According to G&D, its Mifare license would enable it to produce NFC SIMs that are also compatible with Mifare Classic terminals. The application would have to support Mifare Plus to have the compatibility with Classic.
But while there are already a lot of Mifare-enabled transit fare-collection terminals in place, especially in Europe and Asia, transit authorities are having a difficult time making a business case for commercially launching NFC.
In addition, the next version of software used to manage Mifare applications on secure elements in NFC phones, Mifare4Mobile, has been delayed.
According to the Mifare4Mobile Industry Group, this next version, Mifare4Mobile 2.0 specifications will include some important new features, such as full support for Mifare Classic and Mifare DESFire EV1, plus support for multiple TSMs, compliance with GlobalPlatform 2.2 specifications and end-to-end security between services providers and their Mifare applications.
UPDATE: NXP told NFC Times that the next version of Mifare4Mobile is planned for release in the third quarter of 2012. The chip maker confirmed that Mifare Plus implementations on SIMs are backward compatible with Mifare Classic terminals. END UPDATE.

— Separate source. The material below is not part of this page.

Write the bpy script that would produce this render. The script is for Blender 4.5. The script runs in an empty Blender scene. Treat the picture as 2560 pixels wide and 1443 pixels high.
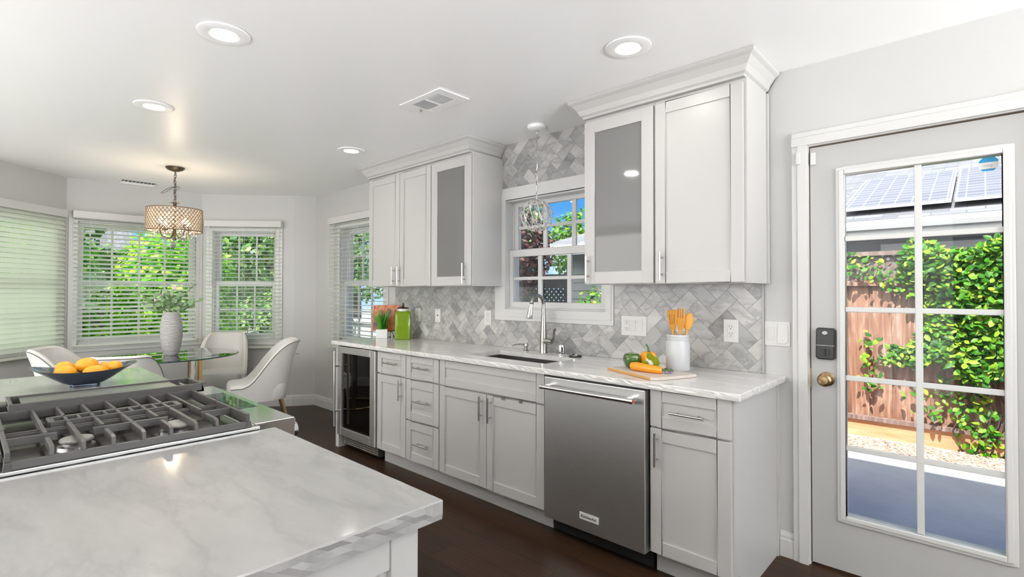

G&D’s trusted service manager unit is part of the Mifare4Mobile Industry Group, as are most competing TSMs.
The Mifare licensing deal, however, does not relate directly to Mifare4Mobile, but to the Mifare application security protocol itself, which G&D now can offer on Mifare-enabled NFC SIMs to the transit operators and other service providers.
G&D and Oberthur, while members of the OSPT Alliance, clearly want to cover their bets by offering both Mifare and Cipurse, which is why they have agreed to pay licensing fees to NXP when they ship Mifare-enabled SIMs.
Besides G&D and Oberthur, Infineon and Inside co-founded the OSPT Alliance, using Infineon technology, in early 2010. Besides Samsung's semiconductor unit, Chinese card vendor Watchdata and a couple of other organizations have since joined.
UPDATE: OSPT executive director Laurent Kremer told NFC Times the group expects the first announcement of a Cipurse-certified product to happen soon, around the beginning of the third quarter. END UPDATE.
The chip makers in the alliance likely cannot get new Mifare licenses from NXP, since they compete directly with the Netherlands-based chip maker.
Infineon and Samsung are both major smart card chip makers, and Inside Secure is one of two chip suppliers, along with NXP, outside of China believed to be shipping chips for NFC phones the past year.
UPDATE: By licensing Mifare to the three largest SIM vendors, Gemalto, Oberthur and G&D, NXP covers nearly all of the suppliers of NFC SIMs that might be sourced by mobile operators to support Mifare fare-collection applications.
Infineon and Samsung combined supply more than 60% of global SIM chips, and the chips they supply to the three SIM vendors, could support the higher-level Mifare applications, said one chip vendor. But he noted that the Mifare DESFire or Plus implementations wouldn't be implemented in hardware.
“There are software licenses for NFC; the three main card players have the license now to implement on SIM cards,” he said. “We have to see whether software licenses achieve the same as a hardware implementation.” END UPDATE.